Reproduce, word for word, every line from the first one down to the line containing "def dep(x, y, t): return CP + ray(x, y)*t", and nothing else.

--- Begin Data section ---

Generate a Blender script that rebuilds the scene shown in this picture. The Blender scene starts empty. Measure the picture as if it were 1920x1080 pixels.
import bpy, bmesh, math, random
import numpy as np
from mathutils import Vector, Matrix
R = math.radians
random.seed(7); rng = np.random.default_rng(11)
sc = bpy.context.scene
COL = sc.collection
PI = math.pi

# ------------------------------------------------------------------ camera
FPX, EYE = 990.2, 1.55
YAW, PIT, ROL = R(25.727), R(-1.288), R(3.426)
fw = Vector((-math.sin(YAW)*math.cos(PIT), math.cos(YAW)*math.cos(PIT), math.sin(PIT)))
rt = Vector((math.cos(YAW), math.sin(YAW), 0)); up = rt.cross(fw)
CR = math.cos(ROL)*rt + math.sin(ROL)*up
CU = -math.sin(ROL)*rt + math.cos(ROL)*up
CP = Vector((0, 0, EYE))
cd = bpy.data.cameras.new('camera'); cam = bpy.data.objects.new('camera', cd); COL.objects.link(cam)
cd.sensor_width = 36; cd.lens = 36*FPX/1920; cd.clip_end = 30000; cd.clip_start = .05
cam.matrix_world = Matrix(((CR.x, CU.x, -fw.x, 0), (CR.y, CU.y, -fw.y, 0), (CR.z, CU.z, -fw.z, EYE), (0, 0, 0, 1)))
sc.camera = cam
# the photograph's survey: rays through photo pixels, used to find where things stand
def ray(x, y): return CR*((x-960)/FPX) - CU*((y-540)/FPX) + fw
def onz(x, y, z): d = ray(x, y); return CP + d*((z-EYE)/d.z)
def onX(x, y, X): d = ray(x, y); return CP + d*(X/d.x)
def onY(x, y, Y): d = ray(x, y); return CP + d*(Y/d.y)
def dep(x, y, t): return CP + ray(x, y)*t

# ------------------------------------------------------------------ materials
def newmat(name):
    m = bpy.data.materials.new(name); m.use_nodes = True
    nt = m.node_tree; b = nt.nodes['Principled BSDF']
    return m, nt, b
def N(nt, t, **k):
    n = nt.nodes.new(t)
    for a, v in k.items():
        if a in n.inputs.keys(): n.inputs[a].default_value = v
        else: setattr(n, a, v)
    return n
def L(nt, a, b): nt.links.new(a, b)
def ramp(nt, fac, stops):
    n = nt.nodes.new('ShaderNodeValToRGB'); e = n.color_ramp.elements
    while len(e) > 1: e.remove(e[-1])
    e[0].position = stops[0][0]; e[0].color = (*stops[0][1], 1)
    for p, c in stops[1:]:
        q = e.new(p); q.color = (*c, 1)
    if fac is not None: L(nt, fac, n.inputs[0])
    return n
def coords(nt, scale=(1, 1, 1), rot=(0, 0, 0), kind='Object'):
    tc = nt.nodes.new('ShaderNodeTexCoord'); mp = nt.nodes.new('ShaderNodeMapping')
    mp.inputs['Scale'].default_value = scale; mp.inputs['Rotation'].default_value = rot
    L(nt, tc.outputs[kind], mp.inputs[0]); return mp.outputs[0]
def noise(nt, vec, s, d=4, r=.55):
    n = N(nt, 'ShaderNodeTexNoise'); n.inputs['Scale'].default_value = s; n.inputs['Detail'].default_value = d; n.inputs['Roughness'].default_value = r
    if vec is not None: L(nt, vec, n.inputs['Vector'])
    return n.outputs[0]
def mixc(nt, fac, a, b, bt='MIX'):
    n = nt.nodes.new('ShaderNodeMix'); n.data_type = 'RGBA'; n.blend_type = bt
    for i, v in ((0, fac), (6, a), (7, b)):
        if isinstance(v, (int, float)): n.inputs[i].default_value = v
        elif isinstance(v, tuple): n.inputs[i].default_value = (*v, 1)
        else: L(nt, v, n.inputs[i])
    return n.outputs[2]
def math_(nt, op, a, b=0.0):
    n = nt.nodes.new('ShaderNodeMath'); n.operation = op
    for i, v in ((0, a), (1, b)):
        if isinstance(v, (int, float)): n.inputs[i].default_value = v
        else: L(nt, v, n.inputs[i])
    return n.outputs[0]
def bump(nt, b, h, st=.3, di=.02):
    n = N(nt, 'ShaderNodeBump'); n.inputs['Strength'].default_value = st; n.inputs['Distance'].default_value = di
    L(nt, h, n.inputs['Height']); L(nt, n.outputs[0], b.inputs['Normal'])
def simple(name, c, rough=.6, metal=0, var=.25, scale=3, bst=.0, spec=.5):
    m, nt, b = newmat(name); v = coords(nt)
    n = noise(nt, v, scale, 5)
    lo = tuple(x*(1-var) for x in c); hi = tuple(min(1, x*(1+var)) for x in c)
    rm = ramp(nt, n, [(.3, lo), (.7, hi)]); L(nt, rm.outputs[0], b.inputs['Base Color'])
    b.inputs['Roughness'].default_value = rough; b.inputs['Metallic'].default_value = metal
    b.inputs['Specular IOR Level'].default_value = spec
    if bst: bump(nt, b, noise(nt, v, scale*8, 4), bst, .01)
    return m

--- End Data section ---

# Final result
Generate a Blender script that rebuilds the scene shown in this picture. The Blender scene starts empty. Measure the picture as if it were 1920x1080 pixels.
import bpy, bmesh, math, random
import numpy as np
from mathutils import Vector, Matrix
R = math.radians
random.seed(7); rng = np.random.default_rng(11)
sc = bpy.context.scene
COL = sc.collection
PI = math.pi

# ------------------------------------------------------------------ camera
FPX, EYE = 990.2, 1.55
YAW, PIT, ROL = R(25.727), R(-1.288), R(3.426)
fw = Vector((-math.sin(YAW)*math.cos(PIT), math.cos(YAW)*math.cos(PIT), math.sin(PIT)))
rt = Vector((math.cos(YAW), math.sin(YAW), 0)); up = rt.cross(fw)
CR = math.cos(ROL)*rt + math.sin(ROL)*up
CU = -math.sin(ROL)*rt + math.cos(ROL)*up
CP = Vector((0, 0, EYE))
cd = bpy.data.cameras.new('camera'); cam = bpy.data.objects.new('camera', cd); COL.objects.link(cam)
cd.sensor_width = 36; cd.lens = 36*FPX/1920; cd.clip_end = 30000; cd.clip_start = .05
cam.matrix_world = Matrix(((CR.x, CU.x, -fw.x, 0), (CR.y, CU.y, -fw.y, 0), (CR.z, CU.z, -fw.z, EYE), (0, 0, 0, 1)))
sc.camera = cam
# the photograph's survey: rays through photo pixels, used to find where things stand
def ray(x, y): return CR*((x-960)/FPX) - CU*((y-540)/FPX) + fw
def onz(x, y, z): d = ray(x, y); return CP + d*((z-EYE)/d.z)
def onX(x, y, X): d = ray(x, y); return CP + d*(X/d.x)
def onY(x, y, Y): d = ray(x, y); return CP + d*(Y/d.y)
def dep(x, y, t): return CP + ray(x, y)*t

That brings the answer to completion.